▶ [REQUEST] Output exactly the lines from the first one down to the line containing "NP = np.random.default_rng", inclusive.

▶ [GIVEN INFORMATION]
= = = = =
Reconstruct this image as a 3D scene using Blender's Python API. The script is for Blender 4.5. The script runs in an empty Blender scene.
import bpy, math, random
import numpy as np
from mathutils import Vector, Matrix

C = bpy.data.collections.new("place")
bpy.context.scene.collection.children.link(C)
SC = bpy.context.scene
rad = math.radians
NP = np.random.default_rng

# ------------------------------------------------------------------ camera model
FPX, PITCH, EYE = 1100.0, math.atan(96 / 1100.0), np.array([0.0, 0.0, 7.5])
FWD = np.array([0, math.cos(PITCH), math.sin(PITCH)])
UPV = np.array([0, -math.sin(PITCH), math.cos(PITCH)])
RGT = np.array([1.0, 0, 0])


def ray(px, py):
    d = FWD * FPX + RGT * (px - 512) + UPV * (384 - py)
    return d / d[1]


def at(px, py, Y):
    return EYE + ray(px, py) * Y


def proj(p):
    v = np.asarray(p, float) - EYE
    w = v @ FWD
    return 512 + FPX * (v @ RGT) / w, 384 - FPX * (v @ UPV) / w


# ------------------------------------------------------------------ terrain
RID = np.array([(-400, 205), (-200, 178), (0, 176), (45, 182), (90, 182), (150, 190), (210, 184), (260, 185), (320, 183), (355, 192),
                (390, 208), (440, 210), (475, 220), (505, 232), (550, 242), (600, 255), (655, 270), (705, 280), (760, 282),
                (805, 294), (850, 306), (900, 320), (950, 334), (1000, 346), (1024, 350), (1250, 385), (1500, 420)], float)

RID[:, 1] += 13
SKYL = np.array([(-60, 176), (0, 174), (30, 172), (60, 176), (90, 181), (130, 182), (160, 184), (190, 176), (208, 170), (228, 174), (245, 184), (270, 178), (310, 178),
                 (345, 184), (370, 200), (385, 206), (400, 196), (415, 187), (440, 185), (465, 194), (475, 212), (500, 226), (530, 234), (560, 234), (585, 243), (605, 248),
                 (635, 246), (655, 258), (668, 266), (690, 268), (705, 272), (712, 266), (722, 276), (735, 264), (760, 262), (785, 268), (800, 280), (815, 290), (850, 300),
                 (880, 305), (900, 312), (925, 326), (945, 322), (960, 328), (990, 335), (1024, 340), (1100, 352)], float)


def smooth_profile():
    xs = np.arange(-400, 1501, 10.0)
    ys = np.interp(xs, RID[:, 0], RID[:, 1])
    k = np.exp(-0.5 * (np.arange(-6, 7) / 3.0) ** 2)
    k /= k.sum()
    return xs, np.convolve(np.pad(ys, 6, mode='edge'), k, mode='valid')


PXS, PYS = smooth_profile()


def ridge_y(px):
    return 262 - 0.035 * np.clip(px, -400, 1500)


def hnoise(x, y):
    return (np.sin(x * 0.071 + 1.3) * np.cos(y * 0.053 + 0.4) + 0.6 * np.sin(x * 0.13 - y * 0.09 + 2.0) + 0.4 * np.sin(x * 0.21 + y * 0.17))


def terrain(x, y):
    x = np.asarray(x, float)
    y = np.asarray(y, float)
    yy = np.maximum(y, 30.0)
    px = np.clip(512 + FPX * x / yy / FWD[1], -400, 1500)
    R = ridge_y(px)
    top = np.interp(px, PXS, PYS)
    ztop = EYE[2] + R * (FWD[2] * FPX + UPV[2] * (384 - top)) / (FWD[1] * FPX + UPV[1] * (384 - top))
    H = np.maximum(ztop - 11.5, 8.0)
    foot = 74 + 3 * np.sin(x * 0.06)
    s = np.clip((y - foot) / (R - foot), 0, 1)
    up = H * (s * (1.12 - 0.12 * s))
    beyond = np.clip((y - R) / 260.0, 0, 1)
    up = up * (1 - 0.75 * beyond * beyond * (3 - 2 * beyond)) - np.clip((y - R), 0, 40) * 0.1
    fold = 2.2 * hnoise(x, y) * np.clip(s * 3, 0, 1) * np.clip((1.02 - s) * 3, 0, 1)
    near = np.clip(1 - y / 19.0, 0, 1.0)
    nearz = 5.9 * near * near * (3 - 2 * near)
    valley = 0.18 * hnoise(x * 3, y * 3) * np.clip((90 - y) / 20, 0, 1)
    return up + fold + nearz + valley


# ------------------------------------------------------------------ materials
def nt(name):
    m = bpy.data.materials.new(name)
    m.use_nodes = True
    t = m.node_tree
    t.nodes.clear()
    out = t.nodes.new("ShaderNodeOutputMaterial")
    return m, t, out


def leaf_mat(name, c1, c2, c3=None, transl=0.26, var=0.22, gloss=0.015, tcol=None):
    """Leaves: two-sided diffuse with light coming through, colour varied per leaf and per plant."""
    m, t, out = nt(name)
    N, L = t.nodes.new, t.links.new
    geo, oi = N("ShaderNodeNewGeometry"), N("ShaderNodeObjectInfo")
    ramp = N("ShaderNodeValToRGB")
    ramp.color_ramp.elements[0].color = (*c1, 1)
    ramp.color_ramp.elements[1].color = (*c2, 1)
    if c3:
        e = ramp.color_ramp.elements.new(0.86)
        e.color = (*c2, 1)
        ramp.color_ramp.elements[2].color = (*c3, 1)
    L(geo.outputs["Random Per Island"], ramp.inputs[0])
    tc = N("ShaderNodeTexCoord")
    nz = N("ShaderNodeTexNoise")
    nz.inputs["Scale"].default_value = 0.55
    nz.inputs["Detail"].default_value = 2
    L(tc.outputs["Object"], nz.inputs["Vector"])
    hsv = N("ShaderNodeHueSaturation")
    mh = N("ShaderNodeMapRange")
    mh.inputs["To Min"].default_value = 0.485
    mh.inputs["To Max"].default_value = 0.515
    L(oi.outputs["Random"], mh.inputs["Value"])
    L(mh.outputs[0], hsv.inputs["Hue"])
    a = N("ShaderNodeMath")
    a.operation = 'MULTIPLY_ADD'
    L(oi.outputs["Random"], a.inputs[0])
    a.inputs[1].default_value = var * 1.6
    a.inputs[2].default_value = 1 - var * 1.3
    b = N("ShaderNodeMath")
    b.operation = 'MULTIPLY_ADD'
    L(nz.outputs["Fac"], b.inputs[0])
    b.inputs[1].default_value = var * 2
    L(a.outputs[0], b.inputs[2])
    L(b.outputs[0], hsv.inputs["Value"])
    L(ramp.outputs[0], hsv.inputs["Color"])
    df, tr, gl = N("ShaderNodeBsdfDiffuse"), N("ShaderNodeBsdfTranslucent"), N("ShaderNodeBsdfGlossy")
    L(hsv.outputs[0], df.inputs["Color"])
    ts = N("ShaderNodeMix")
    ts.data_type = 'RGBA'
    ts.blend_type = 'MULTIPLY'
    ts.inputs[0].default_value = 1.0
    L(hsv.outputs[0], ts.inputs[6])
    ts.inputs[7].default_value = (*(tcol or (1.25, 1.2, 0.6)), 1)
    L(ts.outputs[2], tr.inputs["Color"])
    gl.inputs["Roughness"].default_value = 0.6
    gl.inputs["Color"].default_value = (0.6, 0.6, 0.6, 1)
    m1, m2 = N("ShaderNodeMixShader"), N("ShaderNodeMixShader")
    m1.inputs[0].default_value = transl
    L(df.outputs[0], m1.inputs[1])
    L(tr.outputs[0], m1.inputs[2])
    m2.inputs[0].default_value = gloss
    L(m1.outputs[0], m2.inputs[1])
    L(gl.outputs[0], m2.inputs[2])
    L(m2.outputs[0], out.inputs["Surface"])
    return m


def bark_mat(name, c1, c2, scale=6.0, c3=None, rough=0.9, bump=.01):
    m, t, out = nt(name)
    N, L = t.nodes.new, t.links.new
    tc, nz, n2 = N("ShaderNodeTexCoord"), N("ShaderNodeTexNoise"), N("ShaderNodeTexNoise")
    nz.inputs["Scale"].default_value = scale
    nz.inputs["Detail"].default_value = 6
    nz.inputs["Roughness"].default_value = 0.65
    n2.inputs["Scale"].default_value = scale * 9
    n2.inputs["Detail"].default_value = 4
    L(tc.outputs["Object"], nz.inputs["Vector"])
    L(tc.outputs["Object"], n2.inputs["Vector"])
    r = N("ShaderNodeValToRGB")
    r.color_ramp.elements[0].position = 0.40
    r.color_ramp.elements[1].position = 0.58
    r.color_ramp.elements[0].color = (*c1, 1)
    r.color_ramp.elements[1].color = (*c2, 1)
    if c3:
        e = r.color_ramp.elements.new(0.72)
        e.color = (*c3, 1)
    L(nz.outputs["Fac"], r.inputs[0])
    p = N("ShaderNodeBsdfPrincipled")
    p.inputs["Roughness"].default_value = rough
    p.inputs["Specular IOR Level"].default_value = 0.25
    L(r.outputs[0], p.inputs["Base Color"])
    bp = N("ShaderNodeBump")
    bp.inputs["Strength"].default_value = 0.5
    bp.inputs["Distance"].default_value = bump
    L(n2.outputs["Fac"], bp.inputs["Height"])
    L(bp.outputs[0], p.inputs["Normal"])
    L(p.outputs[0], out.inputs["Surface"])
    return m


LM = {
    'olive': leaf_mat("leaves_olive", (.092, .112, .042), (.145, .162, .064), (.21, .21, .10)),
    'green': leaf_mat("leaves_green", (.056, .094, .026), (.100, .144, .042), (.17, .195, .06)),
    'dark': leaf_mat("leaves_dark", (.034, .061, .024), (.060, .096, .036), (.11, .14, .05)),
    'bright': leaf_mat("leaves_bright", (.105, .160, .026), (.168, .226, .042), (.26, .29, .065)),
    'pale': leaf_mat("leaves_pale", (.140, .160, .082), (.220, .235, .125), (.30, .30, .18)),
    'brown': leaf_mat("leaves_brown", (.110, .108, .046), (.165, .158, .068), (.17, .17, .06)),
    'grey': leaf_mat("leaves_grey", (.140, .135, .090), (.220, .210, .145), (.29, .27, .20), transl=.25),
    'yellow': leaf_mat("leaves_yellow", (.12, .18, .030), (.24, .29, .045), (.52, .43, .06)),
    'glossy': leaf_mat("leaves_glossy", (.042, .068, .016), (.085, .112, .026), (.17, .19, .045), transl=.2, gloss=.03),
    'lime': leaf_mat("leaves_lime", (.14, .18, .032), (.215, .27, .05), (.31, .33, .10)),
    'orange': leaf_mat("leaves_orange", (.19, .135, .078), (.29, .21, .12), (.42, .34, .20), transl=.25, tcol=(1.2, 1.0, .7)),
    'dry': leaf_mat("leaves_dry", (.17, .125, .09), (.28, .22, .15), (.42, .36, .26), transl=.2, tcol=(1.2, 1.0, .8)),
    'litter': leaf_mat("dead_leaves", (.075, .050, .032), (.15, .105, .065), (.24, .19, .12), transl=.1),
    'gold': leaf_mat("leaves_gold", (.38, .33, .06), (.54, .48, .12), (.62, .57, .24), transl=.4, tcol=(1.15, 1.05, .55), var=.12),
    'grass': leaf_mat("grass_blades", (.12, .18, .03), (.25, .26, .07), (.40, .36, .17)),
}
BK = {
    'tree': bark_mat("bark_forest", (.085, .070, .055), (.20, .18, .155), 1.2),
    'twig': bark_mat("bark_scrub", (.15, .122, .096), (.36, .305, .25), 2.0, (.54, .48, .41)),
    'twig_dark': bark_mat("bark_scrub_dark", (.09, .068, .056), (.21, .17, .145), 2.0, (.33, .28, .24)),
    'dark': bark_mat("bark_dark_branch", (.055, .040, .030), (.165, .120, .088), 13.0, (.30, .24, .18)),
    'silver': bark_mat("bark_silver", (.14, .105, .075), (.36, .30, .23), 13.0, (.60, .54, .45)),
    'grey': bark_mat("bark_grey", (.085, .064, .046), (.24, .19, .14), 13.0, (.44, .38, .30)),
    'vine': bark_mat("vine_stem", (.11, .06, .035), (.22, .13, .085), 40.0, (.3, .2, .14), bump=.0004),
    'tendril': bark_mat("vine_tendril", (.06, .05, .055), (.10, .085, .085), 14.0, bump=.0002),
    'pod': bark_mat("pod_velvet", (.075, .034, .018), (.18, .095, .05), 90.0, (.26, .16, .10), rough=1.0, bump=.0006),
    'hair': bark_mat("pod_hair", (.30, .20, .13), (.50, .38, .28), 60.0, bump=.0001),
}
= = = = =
▶ [EXERCISE ANSWER]
Reconstruct this image as a 3D scene using Blender's Python API. The script is for Blender 4.5. The script runs in an empty Blender scene.
import bpy, math, random
import numpy as np
from mathutils import Vector, Matrix

C = bpy.data.collections.new("place")
bpy.context.scene.collection.children.link(C)
SC = bpy.context.scene
rad = math.radians
NP = np.random.default_rng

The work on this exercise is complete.